One may also object to this theory that history did not start with Plato and Aristotle, so what determined history before their time? Well, there have always been philosophical ideas; most often they have been religious ideas, but religion is the precursor to philosophy. And if one takes Plato and Aristotle as symbols for an other-worldly orientation versus a this-worldly orientation, it does make sense.

One last remark: theories themselves ultimately have to be derived from facts. But I believe they have to be derived from facts that are very simple and basic, even self-evident. A case in point is what “Austrians” call the “axiom of action”, the fact that man is a being who acts purposefully and does merely react the way animals do. This, I think, we learn directly from introspection and from observing other human beings. Much can be deduced from this simple axiom, but the axiom itself is not deduced; it is a matter of direct observation. (As to the idea that this is “a priory” knowledge, not derived from experience but preceding experience, I refer to my earlier blog post Is action an a priori category?)

PS. Objectivism is not the only philosophy that sees history as a struggle between Platonism and Aristotelianism; Lyndon LaRouche (and his followers) hold the same idea.
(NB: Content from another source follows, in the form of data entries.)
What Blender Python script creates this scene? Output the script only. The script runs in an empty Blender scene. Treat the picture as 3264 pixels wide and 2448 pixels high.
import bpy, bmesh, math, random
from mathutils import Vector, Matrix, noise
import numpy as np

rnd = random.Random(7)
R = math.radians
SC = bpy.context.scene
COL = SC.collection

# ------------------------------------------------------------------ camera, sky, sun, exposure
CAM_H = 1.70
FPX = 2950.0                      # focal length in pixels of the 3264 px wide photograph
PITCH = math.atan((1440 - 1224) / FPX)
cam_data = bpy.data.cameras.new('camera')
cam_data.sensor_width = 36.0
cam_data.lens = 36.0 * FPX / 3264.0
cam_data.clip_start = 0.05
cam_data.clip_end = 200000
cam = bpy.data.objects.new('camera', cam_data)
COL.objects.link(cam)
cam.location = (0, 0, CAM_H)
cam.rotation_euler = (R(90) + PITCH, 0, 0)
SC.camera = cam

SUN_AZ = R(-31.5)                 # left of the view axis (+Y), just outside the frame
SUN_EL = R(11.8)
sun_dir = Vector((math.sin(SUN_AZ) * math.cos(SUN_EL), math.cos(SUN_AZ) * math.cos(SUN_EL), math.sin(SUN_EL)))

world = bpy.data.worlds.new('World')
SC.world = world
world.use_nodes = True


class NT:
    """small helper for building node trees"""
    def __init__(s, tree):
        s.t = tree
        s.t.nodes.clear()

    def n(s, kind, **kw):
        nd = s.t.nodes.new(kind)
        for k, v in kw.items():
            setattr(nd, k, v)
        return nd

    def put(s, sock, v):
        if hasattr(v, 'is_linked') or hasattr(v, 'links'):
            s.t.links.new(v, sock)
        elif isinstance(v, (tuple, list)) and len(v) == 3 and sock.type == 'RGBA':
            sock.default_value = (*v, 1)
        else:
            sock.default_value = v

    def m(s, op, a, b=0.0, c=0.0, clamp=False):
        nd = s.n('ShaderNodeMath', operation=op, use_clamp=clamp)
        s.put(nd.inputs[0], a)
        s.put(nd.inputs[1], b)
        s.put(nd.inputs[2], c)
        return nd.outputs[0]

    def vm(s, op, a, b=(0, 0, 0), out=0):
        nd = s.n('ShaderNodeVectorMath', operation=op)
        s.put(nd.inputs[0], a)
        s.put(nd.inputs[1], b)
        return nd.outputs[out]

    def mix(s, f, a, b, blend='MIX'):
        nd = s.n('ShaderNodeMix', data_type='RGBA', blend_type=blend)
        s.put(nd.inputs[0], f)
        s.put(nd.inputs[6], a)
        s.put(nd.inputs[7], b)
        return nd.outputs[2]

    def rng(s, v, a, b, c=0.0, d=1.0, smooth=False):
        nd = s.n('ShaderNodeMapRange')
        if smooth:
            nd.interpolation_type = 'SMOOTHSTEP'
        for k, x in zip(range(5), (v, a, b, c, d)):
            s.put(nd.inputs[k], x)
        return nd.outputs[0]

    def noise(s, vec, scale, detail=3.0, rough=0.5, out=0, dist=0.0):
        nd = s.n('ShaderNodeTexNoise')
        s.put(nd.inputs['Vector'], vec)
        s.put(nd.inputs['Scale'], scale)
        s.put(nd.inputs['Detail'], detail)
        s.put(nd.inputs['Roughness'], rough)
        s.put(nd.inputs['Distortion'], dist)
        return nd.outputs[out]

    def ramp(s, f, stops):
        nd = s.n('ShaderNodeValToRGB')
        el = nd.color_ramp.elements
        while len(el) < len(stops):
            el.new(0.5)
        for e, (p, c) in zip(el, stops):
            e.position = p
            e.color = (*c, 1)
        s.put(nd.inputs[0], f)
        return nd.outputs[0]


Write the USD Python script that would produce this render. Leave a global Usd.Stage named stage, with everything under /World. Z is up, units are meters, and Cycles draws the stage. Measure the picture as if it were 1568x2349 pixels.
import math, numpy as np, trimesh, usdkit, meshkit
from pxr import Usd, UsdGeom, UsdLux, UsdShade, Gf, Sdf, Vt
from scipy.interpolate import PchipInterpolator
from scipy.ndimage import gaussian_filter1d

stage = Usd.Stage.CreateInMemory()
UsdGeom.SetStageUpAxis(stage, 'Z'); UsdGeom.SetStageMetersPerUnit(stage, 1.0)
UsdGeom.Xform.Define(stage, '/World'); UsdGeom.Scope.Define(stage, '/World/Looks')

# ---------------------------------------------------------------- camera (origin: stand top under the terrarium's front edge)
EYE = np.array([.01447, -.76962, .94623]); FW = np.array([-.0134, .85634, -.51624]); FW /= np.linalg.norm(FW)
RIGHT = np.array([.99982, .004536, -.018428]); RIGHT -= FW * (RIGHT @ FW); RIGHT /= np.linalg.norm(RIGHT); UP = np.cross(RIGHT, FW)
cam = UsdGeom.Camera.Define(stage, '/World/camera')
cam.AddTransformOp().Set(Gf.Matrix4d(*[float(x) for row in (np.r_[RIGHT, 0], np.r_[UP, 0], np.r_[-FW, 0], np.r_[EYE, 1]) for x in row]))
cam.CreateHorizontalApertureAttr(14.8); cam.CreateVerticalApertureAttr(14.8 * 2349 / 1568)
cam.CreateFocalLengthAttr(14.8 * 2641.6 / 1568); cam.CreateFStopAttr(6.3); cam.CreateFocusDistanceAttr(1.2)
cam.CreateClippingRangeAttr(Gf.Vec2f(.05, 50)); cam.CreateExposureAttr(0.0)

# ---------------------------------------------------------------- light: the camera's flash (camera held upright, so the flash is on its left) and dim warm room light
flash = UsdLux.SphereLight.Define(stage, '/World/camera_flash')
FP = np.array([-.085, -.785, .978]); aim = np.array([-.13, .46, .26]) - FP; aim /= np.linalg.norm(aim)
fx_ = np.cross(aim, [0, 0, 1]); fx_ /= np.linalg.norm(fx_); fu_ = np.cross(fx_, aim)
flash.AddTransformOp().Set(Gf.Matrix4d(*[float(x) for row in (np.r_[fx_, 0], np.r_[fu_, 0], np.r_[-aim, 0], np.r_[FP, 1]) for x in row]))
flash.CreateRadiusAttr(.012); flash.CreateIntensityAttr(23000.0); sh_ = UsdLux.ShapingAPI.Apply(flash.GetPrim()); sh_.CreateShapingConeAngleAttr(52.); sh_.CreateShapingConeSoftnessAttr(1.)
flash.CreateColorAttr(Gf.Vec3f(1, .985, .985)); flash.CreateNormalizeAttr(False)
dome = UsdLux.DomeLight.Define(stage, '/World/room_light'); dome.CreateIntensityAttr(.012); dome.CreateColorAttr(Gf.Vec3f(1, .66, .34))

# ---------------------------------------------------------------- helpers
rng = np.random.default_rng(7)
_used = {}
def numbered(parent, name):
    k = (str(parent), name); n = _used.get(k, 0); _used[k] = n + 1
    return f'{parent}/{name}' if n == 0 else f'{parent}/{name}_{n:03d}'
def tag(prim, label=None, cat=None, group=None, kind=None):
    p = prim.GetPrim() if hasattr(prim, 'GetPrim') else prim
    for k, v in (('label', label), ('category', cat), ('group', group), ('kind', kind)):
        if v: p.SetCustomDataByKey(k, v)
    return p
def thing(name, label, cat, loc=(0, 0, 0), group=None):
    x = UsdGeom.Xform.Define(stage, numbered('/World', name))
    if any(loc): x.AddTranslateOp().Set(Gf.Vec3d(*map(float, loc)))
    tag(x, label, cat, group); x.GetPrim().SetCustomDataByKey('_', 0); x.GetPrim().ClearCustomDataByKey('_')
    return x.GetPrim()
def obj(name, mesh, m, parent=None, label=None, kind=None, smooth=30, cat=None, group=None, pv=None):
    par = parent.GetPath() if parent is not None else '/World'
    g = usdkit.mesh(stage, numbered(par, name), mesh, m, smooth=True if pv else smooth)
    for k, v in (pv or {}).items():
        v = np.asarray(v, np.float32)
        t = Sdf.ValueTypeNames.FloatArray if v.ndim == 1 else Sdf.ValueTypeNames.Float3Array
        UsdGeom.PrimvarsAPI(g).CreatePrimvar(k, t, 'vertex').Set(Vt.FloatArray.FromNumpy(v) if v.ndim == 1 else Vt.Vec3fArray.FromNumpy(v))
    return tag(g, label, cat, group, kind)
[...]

The big difference is that they take the side of Platonism and regard Aristotle much the way Objectivists view Immanuel Kant, as the arch-villain of philosophy.

[1]) I’m quoting this from memory; I have forgotten where in Mises’ writings I read it. Maybe some Mises expert can remind me.

[2]) You can read about this in Robert P. Murphy’s The Depression You’ve Never Heard of: 1920–1921 in The Freeman, and in Thomas E. Woods’ The Forgotten Depression of 1920 on The Ludwig von Mises Institute’s web site.